According to Ross Aikin, author of the out-of-print
Kilauea Point Lighthouse: The Landfall Beacon on the Orient Run, “In the days immediately after Pearl Harbor, there was a flurry of activity for Kilauea Point personnel in the form of working with other keepers on Kauai to remove all automated lights on the island at Honolulu’s instructions. Aside from that, the routine now was strictly one of regular grounds and equipment maintenance. The sense of commitment to the all-important function of “keeping the light” no longer existed....”
There may have been a blackout at the Point, but that doesn’t mean everything went quiet. Again, according to Aiken, “At the lower inland levels of Crater Hill, the Army Signal Corps set up a base camp camp and established their primary observation post on the crest of the Hill, providing the same 360-degree north shore outlook which had been offered by the Kilauea Point site. In the case of Crater Hill, however, the elevation offered a much loftier and sweeping view--ideal for their communication purposes. They dug in there for the duration; the evidence of military occupation of the entire area still exists in foxhole pock-marking (mostly now overgrown) of the seaward areas of both the Hill and the Point peninsula. Public access to these coastal bluff areas and adjacent beaches was severely limited by hosts of military personnel, maintaining security for this highly-sensitive installation of complex, including secrecy surround the Signal Corps radar station.”

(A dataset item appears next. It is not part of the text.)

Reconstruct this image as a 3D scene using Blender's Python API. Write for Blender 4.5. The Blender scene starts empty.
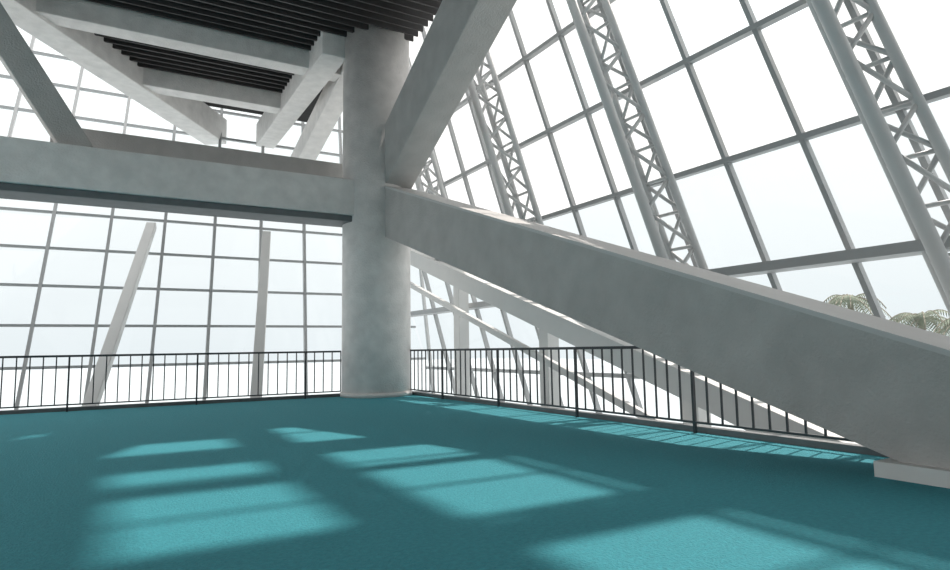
import bpy, math, random
from mathutils import Vector, Matrix
random.seed(4)
S = bpy.context.scene
S.view_settings.view_transform = 'Standard'

# ---------------------------------------------------------------- materials
def mat(name, col, rough=0.6, var=0.06, scale=3.0, bump=0.0, bscale=60.0, metal=0.0):
    m = bpy.data.materials.new(name); m.use_nodes = True
    nt = m.node_tree; b = nt.nodes['Principled BSDF']
    b.inputs['Roughness'].default_value = rough
    b.inputs['Metallic'].default_value = metal
    tc = nt.nodes.new('ShaderNodeTexCoord')
    n = nt.nodes.new('ShaderNodeTexNoise'); n.inputs['Scale'].default_value = scale
    n.inputs['Detail'].default_value = 6
    nt.links.new(tc.outputs['Object'], n.inputs['Vector'])
    r = nt.nodes.new('ShaderNodeValToRGB')
    r.color_ramp.elements[0].position = 0.3; r.color_ramp.elements[1].position = 0.7
    r.color_ramp.elements[0].color = (*[c*(1-var) for c in col], 1)
    r.color_ramp.elements[1].color = (*[min(1, c*(1+var)) for c in col], 1)
    nt.links.new(n.outputs['Fac'], r.inputs['Fac'])
    nt.links.new(r.outputs['Color'], b.inputs['Base Color'])
    if bump:
        n2 = nt.nodes.new('ShaderNodeTexNoise'); n2.inputs['Scale'].default_value = bscale
        n2.inputs['Detail'].default_value = 4
        nt.links.new(tc.outputs['Object'], n2.inputs['Vector'])
        bp = nt.nodes.new('ShaderNodeBump'); bp.inputs['Strength'].default_value = bump
        bp.inputs['Distance'].default_value = 0.02
        nt.links.new(n2.outputs['Fac'], bp.inputs['Height'])
        nt.links.new(bp.outputs['Normal'], b.inputs['Normal'])
    return m

M_carpet = mat('teal_carpet', (0.036, 0.270, 0.322), 0.95, 0.12, 32, 0.7, 60)
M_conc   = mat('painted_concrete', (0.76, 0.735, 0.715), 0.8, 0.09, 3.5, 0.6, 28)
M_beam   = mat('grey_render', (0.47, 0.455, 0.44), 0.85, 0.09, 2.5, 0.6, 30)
M_white  = mat('white_paint', (0.56, 0.55, 0.54), 0.6, 0.03, 2)
M_strut  = mat('grey_paint', (0.66, 0.66, 0.65), 0.6, 0.03, 2)
M_alu    = mat('aluminium_frame', (0.37, 0.38, 0.385), 0.5, 0.03, 2)
M_truss  = mat('truss_paint', (0.58, 0.585, 0.585), 0.5, 0.03, 2)
M_rail   = mat('rail_metal', (0.035, 0.04, 0.045), 0.45, 0.1, 5)
M_trim   = mat('dark_trim', (0.14, 0.15, 0.155), 0.6, 0.1, 5)
M_black  = mat('black_ceiling', (0.012, 0.011, 0.011), 0.9, 0.2, 3)
M_slat   = mat('slat_metal', (0.05, 0.045, 0.045), 0.6, 0.1, 3)
M_plinth = mat('plinth_stone', (0.74, 0.73, 0.71), 0.6, 0.04, 3)
M_wall   = mat('wall_plaster', (0.78, 0.77, 0.76), 0.8, 0.03, 1)
M_ground = mat('ground_paving', (0.42, 0.46, 0.48), 0.9, 0.08, 0.1)
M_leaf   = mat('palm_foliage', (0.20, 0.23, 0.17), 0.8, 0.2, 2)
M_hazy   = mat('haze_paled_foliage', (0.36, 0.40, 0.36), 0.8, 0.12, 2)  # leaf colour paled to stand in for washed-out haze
M_bark   = mat('bark', (0.3, 0.27, 0.22), 0.9, 0.2, 6)
def glassmat(name, kind):
    m = bpy.data.materials.new(name); m.use_nodes = True
    nt = m.node_tree; nt.nodes.clear()
    o = nt.nodes.new('ShaderNodeOutputMaterial'); mx = nt.nodes.new('ShaderNodeMixShader')
    g = nt.nodes.new('ShaderNodeBsdfGlossy'); g.inputs['Roughness'].default_value = 0.05
    if kind=='clear':
        t = nt.nodes.new('ShaderNodeBsdfTransparent'); t.inputs['Color'].default_value = (0.96, 0.98, 0.98, 1)
    else:
        t = nt.nodes.new('ShaderNodeBsdfTranslucent'); t.inputs['Color'].default_value = (0.57, 0.59, 0.595, 1)
    mx.inputs[0].default_value = 0.04
    nt.links.new(t.outputs[0], mx.inputs[1]); nt.links.new(g.outputs[0], mx.inputs[2]); nt.links.new(mx.outputs[0], o.inputs[0])
    return m
M_glass = glassmat('window_glass','clear'); M_sunmask = glassmat('added_sun_mask_glass','sunmask')  # second glass is added: diffusing panes that keep direct sun off the floor

# ---------------------------------------------------------------- mesh builder
class MB:
    def __init__(s): s.v=[]; s.f=[]; s.mi=[]; s.sm=[]
    def face(s, pts, m=0):
        i=len(s.v); s.v+= [tuple(p) for p in pts]; s.f.append(tuple(range(i,i+len(pts)))); s.mi.append(m); s.sm.append(False)
    def hexa(s, P, m=0):
        i=len(s.v); s.v += [tuple(p) for p in P]
        for q in ((0,3,2,1),(4,5,6,7),(0,1,5,4),(1,2,6,5),(2,3,7,6),(3,0,4,7)):
            s.f.append(tuple(i+k for k in q)); s.mi.append(m); s.sm.append(False)
    def box(s, x0,x1,y0,y1,z0,z1, m=0):
        s.hexa([(x0,y0,z0),(x1,y0,z0),(x1,y1,z0),(x0,y1,z0),(x0,y0,z1),(x1,y0,z1),(x1,y1,z1),(x0,y1,z1)], m)
    def bar(s, a, b, w, h, up=(0,0,1), m=0):
        a=Vector(a); b=Vector(b); d=(b-a).normalized(); up=Vector(up)
        sd=d.cross(up)
        if sd.length<1e-4: sd=d.cross(Vector((1,0,0)))
        sd.normalize(); u=sd.cross(d).normalized()
        sd*=w/2; u*=h/2
        s.hexa([a-sd-u,a+sd-u,a+sd+u,a-sd+u,b-sd-u,b+sd-u,b+sd+u,b-sd+u], m)
    def tube(s, a, b, r, m=0, n=8, r2=None):
        a=Vector(a); b=Vector(b); d=(b-a).normalized()
        x=d.orthogonal().normalized(); y=d.cross(x); r2=r if r2 is None else r2
        i=len(s.v)
        for p,rr in ((a,r),(b,r2)):
            for k in range(n):
                an=2*math.pi*k/n; s.v.append(tuple(p+x*rr*math.cos(an)+y*rr*math.sin(an)))
        for k in range(n):
            k2=(k+1)%n; s.f.append((i+k,i+k2,i+n+k2,i+n+k)); s.mi.append(m); s.sm.append(True)
        s.f.append(tuple(i+k for k in reversed(range(n)))); s.mi.append(m); s.sm.append(False)
        s.f.append(tuple(i+n+k for k in range(n))); s.mi.append(m); s.sm.append(False)
    def obj(s, name, mats, parent=None, bevel=0):
        me=bpy.data.meshes.new(name); me.from_pydata(s.v,[],s.f)
        for mm in mats: me.materials.append(mm)
        for p,mi,sm in zip(me.polygons,s.mi,s.sm): p.material_index=mi; p.use_smooth=sm
        me.update()
        ob=bpy.data.objects.new(name,me); S.collection.objects.link(ob)
        if parent: ob.parent=parent
        if bevel:
            bv=ob.modifiers.new('bevel','BEVEL'); bv.width=bevel; bv.segments=2; bv.limit_method='ANGLE'
        return ob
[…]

Immediately after the war, a flip was switched--electricity had retrofitted the workings of the light station in the 1930s--and the the clamshell, double bullseye lens went back to work, alerting mariners and, now, aviators to land.
Over the years, as the rains seeped in nooks and crannies, and salt sprayed upon its surface, the lighthouse bled rust and carved out pivots of age spots. Finally, after an extensive fundraising campaign, the long, overdue renovation started in late summer 2010. One of the first steps in the process was the creation of a wooden box to cover and protect the priceless prism lens, a 2nd order Fresnel creation from France that, in its day, threw a double-flash every 10 seconds some 22 miles out to sea. After a year-and-a-half of blasting, scraping and sanding numerous kinds of metals that spider-web throughout the inside and outside of the lighthouse tower, that phase is all but complete.
And a year-and-a-half after going undercover, the lens is visible again.
And, now, on to phase two of the renovation scheduled to be complete upon the 100-year anniversary, May 2013: the concrete work.